Il primo dei tre pezzi su Pesaro che ho letto a Va bene uguale, il reading di domenica 30 settembre organizzato dal Quilombo nell’ambito di PerepePè. Ho scoperto oggi che il Dolce Vita ha cambiato nome (ora si chiama Mhuu Bar) e ha fatto sparire la vetrata liberty.

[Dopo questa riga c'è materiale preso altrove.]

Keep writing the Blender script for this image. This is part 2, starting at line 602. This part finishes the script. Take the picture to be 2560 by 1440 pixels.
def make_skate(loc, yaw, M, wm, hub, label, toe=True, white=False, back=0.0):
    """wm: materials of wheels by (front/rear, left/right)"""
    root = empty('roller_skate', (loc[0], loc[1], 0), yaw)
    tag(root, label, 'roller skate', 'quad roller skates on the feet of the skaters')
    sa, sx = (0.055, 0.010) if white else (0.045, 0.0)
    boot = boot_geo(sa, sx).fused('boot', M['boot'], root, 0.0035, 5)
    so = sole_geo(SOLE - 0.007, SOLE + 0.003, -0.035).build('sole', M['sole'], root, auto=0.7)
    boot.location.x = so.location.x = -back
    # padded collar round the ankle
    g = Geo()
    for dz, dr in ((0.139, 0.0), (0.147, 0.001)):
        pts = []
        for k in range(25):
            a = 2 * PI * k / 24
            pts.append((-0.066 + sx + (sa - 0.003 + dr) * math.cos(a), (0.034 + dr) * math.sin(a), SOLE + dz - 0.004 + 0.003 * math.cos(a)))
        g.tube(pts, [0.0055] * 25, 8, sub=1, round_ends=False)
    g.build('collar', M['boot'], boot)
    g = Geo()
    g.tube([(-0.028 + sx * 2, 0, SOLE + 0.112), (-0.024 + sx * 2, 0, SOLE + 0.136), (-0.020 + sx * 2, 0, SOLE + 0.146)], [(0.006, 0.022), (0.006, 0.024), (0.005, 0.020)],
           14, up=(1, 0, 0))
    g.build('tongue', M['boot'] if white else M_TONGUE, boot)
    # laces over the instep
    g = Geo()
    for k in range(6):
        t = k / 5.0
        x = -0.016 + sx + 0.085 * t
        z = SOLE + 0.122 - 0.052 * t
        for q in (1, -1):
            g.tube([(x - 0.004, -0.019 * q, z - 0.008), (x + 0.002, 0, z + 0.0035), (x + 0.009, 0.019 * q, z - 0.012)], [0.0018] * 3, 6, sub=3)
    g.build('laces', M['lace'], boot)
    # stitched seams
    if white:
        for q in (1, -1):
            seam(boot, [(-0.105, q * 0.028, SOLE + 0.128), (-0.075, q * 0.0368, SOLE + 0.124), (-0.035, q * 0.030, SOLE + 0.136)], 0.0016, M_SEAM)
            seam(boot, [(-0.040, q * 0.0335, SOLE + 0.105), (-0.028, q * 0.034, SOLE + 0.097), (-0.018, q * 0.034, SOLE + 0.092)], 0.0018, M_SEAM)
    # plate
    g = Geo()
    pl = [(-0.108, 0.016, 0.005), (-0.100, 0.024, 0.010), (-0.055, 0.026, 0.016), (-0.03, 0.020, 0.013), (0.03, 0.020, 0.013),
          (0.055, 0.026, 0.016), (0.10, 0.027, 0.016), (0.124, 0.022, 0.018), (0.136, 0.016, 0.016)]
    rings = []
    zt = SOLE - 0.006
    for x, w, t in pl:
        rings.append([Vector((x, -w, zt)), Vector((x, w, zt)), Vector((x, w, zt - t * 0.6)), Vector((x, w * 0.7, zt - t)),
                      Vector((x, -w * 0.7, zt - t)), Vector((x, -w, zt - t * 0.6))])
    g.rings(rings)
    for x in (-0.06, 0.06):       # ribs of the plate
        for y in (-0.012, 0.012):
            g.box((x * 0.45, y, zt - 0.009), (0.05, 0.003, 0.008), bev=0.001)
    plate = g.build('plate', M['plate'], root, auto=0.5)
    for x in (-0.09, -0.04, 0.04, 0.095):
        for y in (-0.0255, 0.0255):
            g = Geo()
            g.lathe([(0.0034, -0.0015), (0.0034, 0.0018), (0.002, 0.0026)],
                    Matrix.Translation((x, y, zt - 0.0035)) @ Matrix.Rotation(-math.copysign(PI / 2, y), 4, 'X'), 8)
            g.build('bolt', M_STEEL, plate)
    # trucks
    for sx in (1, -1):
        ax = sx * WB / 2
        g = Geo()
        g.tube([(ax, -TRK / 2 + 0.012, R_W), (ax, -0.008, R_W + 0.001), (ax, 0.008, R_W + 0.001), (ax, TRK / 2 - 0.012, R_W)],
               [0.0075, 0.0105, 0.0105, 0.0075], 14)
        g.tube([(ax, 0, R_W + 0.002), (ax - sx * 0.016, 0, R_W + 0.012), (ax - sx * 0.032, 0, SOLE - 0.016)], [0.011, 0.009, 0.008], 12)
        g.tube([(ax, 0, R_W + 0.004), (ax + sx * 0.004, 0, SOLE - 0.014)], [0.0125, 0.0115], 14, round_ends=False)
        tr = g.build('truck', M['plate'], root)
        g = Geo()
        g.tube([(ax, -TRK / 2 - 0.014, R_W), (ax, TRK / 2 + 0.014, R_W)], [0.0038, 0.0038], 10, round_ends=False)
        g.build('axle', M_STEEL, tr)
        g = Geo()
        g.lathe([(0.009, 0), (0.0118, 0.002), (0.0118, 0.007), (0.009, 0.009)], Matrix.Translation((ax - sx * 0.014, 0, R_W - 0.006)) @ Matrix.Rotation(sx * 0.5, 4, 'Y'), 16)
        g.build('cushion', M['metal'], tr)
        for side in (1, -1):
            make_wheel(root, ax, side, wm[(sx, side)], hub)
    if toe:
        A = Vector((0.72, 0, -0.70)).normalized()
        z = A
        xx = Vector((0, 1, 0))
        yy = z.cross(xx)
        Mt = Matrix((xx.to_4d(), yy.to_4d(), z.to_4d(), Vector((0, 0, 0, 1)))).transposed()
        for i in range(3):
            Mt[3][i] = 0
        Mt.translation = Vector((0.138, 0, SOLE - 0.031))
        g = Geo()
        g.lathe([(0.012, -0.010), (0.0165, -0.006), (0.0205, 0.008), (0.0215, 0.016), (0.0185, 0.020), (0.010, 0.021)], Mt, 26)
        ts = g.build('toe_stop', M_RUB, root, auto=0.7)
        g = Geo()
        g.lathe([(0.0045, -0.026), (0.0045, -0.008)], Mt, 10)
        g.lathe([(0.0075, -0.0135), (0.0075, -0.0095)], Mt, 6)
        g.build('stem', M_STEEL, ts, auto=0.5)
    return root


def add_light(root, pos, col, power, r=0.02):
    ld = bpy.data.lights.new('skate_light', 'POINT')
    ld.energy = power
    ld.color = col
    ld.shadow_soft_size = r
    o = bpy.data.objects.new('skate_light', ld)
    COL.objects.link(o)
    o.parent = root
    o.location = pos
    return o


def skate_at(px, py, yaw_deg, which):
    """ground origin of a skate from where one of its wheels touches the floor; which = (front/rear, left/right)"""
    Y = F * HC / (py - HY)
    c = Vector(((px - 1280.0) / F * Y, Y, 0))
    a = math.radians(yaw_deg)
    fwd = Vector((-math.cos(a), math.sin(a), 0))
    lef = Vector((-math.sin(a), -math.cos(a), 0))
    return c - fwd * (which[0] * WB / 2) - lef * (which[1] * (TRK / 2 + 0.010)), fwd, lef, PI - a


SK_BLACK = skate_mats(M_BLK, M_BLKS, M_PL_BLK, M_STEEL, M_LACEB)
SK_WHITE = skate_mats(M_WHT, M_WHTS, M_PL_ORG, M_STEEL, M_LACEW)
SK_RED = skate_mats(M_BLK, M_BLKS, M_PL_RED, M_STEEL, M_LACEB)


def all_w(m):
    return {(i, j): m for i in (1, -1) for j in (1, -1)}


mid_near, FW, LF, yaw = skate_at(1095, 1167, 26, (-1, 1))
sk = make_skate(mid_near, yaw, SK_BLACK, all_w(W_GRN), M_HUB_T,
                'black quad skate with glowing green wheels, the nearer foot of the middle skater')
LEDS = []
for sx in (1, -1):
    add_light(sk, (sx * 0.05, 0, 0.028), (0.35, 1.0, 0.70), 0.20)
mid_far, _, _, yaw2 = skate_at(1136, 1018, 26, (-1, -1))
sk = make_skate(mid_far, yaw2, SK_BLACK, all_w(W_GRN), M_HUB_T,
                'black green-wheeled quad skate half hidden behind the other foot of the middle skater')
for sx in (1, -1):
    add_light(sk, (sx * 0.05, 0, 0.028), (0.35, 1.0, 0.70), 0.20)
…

Io Piazzale Lazzarini l’ho visto molto tardi. Prima vedevo un mucchio di cose: vedevo Harnold’s, il teatro, la fontana, i portici con il distributore di preservativi, palazzo Cermatori, il Cavalcavia, la Madonna dei Cappuccini, i gazebo dei bar e delle gelaterie, la banca all’angolo con via Curiel, l’entrata della galleria Roma, le palazzine sulla destra e i palazzoni sulla sinistra. Ma Piazzale Lazzarini come entità organica, nel suo insieme, l’ho veduto tardi.
Forse perché quando vengo qui, sono subito investito da un campo di forze fatto di transiti e di attese, di tensione tra le direzioni possibili, di polarità in opposizione. È come immergersi nel mare e sentire la pressione delle correnti. Probabilmente perché questo luogo è l’omologo speculare di Piazzale della Libertà, un confine radicale, che si getta nell’acqua e nell’orizzonte senza il processo graduale della spiaggia. Anche in Piazzale Lazzarini, come là, c’è un limite: qui, dice Piazzale Lazzarini, e lo dice perentorio, qui finisce il centro. E il confine del centro è qua raffigurato come il confine del mondo, segnato da un cavalcavia che si innalza nel cielo.
Allora, nello stesso momento in cui sono riuscito a vedere Piazzale Lazzarini, ho pensato che tutta questa compulsione al movimento deve essere qualcosa che ha a che fare proprio con quel limite, come una turbolenza gravitazionale che si produce in prossimità di un varco dimensionale.